Jaipur: A case of illegal conversion has been registered against two Christian missionaries under the provisions of the Rajasthan Prohibition of Unlawful Conversion Act, which was recently implemented in the state, it has been reported. Delhi resident Chandy Varghese and Kota resident Arun John were taken into custody in the case registered on a complaint filed by Vishwa Hindu Parishad and Bajrang Dal activists, said Devesh Bharadwaj, officer-in-charge of Borkheda Police Station in Kota.
The police claim that they police received a complaint against the two accused for inviting people to the Beersheba Church on Canal Road between November 4th and 6th under the guise of a spiritual discourse and converting them, and that some videos and other facts were presented in this regard, and the event was broadcast live on social media.
A case has been registered under Section 299 of the BNS for hurting religious sentiments and under Sections 3 and 5 of the Rajasthan Prohibition of Unlawful Conversion Act, 2025.
The state government had notified a new law against religious conversion on October 29, 2025. It makes religious conversion a non-bailable offence and provides for severe punishments.

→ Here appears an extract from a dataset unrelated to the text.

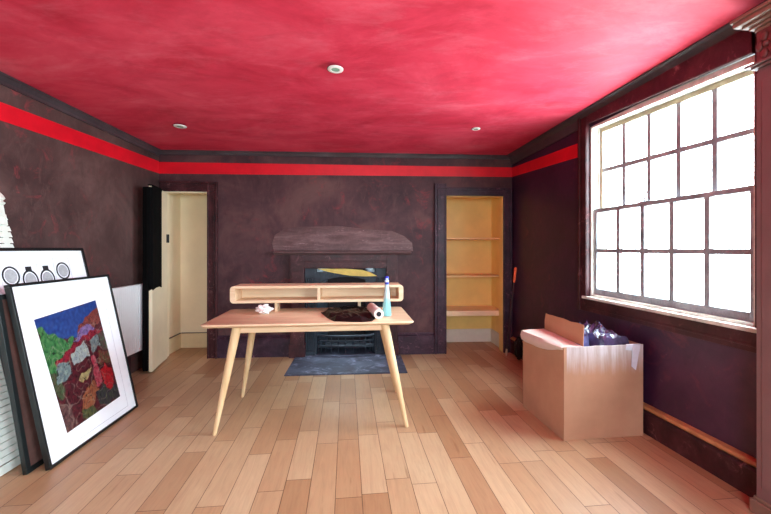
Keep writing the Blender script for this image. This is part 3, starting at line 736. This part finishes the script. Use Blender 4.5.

Meanwhile a US report on an India-specific issue update claimed that the RSS-backed BJP government has been enacting legislations discriminatory to Muslims and Christians, including anti-conversion laws, cow-slaughter laws and the Citizenship Act, and it linked these measures to the RSS’s declared goal of creating a Hindu Rashtra, while also recalling the 2002 anti-Muslim riots in Gujarat during which Prime Minister Narendra Modi, then an RSS volunteer and serving chief minister, was accused of failing to act decisively.